Almaty – Im zentralasiatischen Kasachstan eskaliert die Lage nach schweren Unruhen immer weiter. Der Präsident der autoritär geführten Ex-Sowjetrepublik, Kassym-Schomart Tokajew, erteilte einen Schießbefehl gegen Demonstranten. „Ich habe den Sicherheitskräften und der Armee den Befehl gegeben, ohne Vorwarnung das Feuer zu eröffnen“, sagte der 68-Jährige in einer Fernsehansprache.
Besonders in der Millionenstadt Almaty im Südosten scheint sich die Situation dramatisch zuzuspitzen; dabei drangen unabhängige Informationen von dort zwischenzeitlich kaum noch nach außen durch.
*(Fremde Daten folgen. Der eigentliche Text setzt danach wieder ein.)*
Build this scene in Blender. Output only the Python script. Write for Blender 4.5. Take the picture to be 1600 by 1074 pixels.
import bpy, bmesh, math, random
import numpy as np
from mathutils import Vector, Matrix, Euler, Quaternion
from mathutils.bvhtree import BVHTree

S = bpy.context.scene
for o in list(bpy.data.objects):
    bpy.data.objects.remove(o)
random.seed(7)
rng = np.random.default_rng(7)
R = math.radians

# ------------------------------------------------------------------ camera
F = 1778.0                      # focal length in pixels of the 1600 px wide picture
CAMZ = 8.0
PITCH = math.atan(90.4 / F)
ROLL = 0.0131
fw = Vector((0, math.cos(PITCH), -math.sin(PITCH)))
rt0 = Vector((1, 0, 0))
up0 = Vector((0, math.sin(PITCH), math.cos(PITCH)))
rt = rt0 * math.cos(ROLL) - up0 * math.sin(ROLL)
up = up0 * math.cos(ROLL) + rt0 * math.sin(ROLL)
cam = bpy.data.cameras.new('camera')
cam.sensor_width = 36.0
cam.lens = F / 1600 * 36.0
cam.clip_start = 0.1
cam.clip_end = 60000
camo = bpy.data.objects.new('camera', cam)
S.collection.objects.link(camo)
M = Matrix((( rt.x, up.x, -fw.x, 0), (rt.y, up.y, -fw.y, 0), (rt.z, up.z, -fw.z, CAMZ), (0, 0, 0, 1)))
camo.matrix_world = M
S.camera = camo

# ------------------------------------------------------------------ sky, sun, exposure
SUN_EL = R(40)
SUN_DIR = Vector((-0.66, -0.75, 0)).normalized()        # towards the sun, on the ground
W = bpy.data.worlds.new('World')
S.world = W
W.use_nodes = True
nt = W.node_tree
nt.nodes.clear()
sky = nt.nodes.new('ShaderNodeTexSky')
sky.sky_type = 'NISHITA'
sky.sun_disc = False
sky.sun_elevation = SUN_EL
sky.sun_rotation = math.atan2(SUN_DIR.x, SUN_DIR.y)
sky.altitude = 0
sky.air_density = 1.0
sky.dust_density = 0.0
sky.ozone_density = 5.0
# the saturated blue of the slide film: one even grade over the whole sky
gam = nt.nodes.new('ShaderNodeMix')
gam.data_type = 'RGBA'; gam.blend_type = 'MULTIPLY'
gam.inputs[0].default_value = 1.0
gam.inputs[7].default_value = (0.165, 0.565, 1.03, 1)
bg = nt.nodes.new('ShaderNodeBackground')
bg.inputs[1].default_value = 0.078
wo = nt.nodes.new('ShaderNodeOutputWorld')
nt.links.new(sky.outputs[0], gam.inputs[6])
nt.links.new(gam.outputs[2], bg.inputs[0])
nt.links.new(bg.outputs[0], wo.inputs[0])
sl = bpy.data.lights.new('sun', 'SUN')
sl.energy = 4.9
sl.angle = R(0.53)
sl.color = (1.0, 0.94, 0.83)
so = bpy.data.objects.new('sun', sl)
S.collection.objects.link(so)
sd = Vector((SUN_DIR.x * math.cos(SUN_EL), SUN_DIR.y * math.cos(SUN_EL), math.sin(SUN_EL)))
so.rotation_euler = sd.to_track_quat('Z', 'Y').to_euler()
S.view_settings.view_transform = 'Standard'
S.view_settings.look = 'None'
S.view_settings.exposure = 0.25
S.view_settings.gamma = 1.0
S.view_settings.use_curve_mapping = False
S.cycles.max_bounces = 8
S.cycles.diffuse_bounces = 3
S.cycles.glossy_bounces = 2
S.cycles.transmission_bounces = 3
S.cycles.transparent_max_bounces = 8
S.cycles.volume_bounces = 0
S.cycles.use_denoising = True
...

Aufrufe aus dem Ausland, eine friedliche Lösung für die Krise zu finden, tat Tokajew als „Dummheit“ ab: „Was für Verhandlungen kann es mit Verbrechern und Mördern geben?“ Die sogenannten Anti-Terror-Einsätze würden bis zur „vollständigen Vernichtung der Kämpfer“ fortgeführt. Nach seiner Darstellung soll die Lage aber weitgehend unter Kontrolle der Sicherheitskräfte sein.
Am Morgen hatte das Staatsfernsehen berichtet, dass bereits 26 Demonstranten getötet worden seien. Zudem habe es landesweit mehr als 3700 Festnahmen gegeben. Befürchtet wurde, dass es nun noch viele weitere zivile Todesopfer geben könnte. Offiziellen Angaben zufolge starben bislang auch mindestens 18 Sicherheitskräfte. Die Bundesregierung rief alle Akteure in Kasachstan dringend zu Besonnenheit auf. Justizminister Marco Buschmann verurteilte Tokajews Schießbefehl scharf. „Wer ohne Vorwarnung auf Demonstranten schießen lässt, um zu töten, hat den Kreis zivilisierter Staaten verlassen“, schrieb der FDP-Politiker auf Twitter. EU-Kommissionspräsidentin Ursula von der Leyen forderte ein Ende der Gewalt. Chinas Staats- und Parteichef Xi Jinping hingegen stärkte Tokajew demonstrativ den Rücken und bezeichnete dessen Handeln als „höchst verantwortlich“.
Auslöser der schwersten Ausschreitungen seit Jahren in Kasachstan war Unmut über gestiegene Gaspreise. Die Demonstrationen schlugen schnell in teils gewaltsame Proteste gegen die autoritäre Staatsführung um. Viele Menschen sind frustriert über Korruption und Machtmissbrauch im Land. Als Reaktion auf die Proteste entließ Tokajew die Regierung und verhängte den Ausnahmezustand. Auf seine Bitte griff zudem ein von Russland geführtes Militärbündnis ein.
Von den Unruhen besonders erschüttert ist die Wirtschaftsmetropole Almaty. Bereits in der Nacht zum Donnerstag wurden dort Fallschirmjäger eingesetzt. Die Staatsführung rechtfertigt das teils brutale Vorgehen von Polizei und Militär gegen die Demonstranten mit der massiven Bedrohung, die angeblich von ihnen ausgehe. Bewaffnete „Verbrecher“ hätten mehrere Gebäude besetzt, hieß es. Oft handelt es sich um Darstellungen von Behörden und Staatsmedien – oder vom Präsidenten selbst. Stimmen unabhängiger Beobachter gab es zwischenzeitlich kaum. Das Internet wurde abgestellt, die Mobilfunkverbindung war ständig unterbrochen.